Saturday, April 12, 2008

Friday Night Thoughts

Wow what a day.

I was efficient and productive at work so that is always a plus. Good thing that only lasted half the day though.

I then proceeded to share lunch with kat kat. We caught up with much in life and enjoyed Olive Garden as we always do. We then proceeded to the Gwinnett Arena to register for Passion.

This was the first step on our night of wonder. However, when greeted by the cool volunteer (who looked eager to collect our socks and towels), she disenchanted us with the news that we were prohibited from bringing cameras inside.

Bummer.

Overall it was a really great night. Chris Tomlin started out in his usual bright manner. Kat Kat says he looks a lot older but I think he looks smashing as always. Then Louie spoke.

The overall sentiment of the night was what Passion was really all about. I don't really care to go into any of it here (that's what the 268 website is for), but something he said really resonated with me. He spent several minutes simply talking about what we are living for. This of course begged me to ask myself the question, "What am I living for?"

As I sat, I smiled widely. I couldn't be any more confident that my life counts more for Jesus now than at any other time in my life. That despite how close I've come to suffocating beneath the complex layers of junk that I've traversed through much of this short life of mine, I can now say, with confidence, that I am truly His.

It's kind of weird when you think about it. After all...who lives for God? Only crazy "Jesus freaks" do that. I want to be cool just like any other person, but I think I've finally settled on the fact that loving God is, well, cool. It doesn't seem that way at first and it still seems crazy even for people who have actually experienced, but there's something that's indescribably satisfying about loving Jesus that emanates pure joy.
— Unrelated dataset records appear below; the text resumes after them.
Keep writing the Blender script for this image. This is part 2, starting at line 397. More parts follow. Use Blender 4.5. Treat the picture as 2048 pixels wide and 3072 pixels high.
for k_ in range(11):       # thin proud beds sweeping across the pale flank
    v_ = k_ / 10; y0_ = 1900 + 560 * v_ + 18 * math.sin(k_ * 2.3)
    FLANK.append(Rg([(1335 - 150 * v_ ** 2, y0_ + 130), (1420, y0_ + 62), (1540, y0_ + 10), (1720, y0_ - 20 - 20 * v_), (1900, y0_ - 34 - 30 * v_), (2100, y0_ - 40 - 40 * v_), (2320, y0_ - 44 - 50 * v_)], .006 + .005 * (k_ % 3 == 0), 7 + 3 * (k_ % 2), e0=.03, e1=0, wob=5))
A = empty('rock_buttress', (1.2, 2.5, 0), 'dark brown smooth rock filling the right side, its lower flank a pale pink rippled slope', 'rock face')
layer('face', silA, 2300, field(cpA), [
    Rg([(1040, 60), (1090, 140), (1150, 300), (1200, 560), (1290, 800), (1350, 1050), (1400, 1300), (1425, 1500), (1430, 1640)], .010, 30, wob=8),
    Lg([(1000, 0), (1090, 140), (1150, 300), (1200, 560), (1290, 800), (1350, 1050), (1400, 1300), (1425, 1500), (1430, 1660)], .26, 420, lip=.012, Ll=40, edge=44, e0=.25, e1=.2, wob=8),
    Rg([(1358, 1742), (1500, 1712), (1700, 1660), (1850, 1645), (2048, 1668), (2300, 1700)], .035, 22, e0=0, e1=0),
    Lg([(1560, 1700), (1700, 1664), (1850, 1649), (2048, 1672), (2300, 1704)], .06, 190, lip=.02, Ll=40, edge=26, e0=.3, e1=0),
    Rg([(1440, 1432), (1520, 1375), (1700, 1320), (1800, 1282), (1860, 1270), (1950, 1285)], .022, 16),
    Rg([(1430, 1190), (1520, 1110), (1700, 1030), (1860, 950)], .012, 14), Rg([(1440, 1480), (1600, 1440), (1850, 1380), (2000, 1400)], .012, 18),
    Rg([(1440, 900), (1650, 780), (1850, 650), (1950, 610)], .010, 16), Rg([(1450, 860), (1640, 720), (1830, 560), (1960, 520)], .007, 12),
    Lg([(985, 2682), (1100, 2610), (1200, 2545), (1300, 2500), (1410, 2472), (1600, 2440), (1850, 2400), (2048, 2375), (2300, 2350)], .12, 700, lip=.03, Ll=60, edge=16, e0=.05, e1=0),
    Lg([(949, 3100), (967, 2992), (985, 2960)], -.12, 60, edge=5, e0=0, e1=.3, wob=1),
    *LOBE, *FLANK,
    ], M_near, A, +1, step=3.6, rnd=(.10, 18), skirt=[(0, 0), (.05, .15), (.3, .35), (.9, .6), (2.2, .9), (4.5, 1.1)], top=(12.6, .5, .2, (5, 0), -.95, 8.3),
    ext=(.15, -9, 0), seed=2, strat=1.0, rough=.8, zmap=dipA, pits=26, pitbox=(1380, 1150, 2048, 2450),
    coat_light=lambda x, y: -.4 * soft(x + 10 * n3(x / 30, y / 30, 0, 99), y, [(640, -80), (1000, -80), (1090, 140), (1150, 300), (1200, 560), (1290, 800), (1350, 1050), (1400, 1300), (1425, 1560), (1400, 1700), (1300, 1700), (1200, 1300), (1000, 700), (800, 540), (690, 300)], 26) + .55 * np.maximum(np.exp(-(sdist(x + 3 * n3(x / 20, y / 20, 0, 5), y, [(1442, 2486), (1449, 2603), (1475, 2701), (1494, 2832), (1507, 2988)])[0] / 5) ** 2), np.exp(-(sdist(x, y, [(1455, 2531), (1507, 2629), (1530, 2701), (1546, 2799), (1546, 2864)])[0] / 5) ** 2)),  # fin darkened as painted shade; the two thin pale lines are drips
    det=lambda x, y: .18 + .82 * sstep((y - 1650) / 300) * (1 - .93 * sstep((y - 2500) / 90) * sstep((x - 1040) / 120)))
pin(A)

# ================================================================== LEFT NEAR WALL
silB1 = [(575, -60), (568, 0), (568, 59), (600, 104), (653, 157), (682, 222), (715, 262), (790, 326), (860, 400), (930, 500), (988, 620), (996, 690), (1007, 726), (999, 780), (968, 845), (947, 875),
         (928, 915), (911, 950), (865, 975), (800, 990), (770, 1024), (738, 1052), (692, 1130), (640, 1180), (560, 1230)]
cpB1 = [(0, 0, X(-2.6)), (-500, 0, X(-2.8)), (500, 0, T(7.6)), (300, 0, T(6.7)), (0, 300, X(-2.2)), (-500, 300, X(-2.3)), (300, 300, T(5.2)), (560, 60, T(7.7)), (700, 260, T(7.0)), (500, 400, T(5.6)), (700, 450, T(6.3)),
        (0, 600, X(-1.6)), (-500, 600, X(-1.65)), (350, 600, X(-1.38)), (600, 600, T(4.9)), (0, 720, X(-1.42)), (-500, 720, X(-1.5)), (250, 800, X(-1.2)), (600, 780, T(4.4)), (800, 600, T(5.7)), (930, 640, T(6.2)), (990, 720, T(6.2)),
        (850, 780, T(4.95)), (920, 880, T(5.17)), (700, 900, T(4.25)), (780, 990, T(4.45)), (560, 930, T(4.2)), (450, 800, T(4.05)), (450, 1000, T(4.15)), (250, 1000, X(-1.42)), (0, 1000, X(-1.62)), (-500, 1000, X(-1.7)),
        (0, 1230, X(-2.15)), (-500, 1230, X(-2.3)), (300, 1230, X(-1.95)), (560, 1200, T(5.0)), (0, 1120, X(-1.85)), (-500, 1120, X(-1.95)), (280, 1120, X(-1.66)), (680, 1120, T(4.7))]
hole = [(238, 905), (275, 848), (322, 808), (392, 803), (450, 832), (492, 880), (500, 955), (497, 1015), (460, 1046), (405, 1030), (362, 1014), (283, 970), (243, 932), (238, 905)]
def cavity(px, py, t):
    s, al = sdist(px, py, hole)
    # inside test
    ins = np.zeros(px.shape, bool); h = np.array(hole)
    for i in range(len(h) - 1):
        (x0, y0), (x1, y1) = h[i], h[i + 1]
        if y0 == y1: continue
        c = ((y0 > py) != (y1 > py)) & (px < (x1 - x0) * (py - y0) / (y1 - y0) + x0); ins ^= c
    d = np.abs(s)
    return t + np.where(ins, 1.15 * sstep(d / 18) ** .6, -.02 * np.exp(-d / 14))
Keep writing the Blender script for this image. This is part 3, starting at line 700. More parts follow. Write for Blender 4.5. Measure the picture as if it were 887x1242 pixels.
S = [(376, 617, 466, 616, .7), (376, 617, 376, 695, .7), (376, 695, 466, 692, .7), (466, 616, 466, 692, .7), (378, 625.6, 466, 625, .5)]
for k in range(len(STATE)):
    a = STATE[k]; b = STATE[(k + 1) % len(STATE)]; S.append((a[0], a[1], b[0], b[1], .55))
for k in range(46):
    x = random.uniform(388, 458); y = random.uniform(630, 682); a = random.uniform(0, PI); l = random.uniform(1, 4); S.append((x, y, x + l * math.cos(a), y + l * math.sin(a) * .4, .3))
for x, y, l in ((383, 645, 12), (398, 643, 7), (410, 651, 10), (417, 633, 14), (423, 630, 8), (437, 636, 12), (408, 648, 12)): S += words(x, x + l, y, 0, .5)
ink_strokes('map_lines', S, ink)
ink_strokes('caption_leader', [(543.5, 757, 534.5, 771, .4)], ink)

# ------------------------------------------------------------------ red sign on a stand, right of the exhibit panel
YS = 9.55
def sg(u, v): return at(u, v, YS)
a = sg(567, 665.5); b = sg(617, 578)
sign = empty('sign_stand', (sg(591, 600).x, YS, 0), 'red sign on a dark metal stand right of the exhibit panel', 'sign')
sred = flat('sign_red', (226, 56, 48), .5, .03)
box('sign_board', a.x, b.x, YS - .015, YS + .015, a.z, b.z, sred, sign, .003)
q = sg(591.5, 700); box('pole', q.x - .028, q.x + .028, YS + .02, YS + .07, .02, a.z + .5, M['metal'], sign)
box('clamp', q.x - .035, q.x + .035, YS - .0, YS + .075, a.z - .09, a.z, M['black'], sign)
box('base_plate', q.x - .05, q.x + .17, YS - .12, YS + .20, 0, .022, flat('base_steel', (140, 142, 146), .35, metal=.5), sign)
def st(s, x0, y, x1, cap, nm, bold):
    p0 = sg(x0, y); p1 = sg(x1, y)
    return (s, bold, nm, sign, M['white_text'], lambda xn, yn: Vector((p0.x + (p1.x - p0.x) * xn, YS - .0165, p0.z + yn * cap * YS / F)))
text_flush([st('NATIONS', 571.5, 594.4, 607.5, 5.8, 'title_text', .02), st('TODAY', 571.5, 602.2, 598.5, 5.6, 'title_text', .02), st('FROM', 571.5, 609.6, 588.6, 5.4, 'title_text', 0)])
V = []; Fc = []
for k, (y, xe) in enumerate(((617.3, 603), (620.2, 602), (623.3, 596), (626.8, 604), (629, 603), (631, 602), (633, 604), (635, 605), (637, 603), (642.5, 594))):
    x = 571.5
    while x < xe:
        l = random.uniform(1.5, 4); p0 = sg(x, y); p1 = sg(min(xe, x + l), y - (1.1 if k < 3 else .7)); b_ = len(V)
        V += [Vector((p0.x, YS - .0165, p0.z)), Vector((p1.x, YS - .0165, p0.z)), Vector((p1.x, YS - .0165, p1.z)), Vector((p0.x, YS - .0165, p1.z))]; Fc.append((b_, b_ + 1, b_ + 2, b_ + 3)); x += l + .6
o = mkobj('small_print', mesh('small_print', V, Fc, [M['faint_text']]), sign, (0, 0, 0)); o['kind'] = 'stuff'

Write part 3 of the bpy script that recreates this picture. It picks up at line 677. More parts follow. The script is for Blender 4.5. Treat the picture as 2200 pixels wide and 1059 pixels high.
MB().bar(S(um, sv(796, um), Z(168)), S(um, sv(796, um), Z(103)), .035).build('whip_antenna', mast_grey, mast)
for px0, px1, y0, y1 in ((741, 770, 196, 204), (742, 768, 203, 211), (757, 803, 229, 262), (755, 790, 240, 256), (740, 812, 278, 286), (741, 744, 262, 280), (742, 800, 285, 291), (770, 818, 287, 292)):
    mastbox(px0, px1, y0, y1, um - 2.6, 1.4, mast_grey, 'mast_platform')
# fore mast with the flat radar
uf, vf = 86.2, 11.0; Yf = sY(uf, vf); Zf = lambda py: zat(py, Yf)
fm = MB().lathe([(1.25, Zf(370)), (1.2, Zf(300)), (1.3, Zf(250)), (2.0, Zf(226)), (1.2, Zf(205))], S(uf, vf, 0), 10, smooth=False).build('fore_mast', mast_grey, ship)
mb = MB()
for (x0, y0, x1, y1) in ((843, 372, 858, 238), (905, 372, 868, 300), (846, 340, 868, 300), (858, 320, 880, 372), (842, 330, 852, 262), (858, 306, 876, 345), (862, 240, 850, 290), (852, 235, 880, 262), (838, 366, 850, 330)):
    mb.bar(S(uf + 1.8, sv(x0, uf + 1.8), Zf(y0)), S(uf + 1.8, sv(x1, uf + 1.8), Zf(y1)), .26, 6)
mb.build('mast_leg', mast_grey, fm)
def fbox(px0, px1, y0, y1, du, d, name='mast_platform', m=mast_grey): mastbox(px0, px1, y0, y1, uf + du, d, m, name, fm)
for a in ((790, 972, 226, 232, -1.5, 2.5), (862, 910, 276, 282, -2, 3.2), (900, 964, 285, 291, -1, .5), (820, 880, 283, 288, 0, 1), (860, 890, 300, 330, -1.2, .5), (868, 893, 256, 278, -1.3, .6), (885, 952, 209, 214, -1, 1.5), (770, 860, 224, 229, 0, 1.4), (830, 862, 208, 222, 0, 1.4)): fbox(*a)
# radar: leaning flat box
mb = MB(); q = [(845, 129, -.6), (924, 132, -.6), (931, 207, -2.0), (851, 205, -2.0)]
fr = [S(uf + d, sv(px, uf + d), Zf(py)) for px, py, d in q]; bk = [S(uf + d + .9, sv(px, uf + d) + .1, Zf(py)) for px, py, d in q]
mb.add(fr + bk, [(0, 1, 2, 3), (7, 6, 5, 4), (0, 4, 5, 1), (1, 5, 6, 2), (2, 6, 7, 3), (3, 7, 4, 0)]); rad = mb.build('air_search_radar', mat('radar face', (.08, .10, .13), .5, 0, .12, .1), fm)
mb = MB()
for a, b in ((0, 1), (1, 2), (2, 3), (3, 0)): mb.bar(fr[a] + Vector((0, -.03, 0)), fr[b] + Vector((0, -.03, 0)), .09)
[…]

Most profound, perhaps, is the fact that Christianity is the only faith that allows for such an intimate relationship. Much of the popular current religions have varying degrees of self. Christianity, on the other hand, places tremendous emphasis on losing one's self. It's like Christianity is the ultimate anti-religion.

Anyway, I'm pretty tired. I suppose I'll write more some other time. I just can't believe I get to experience this three more times tomorrow. HUZZAH!!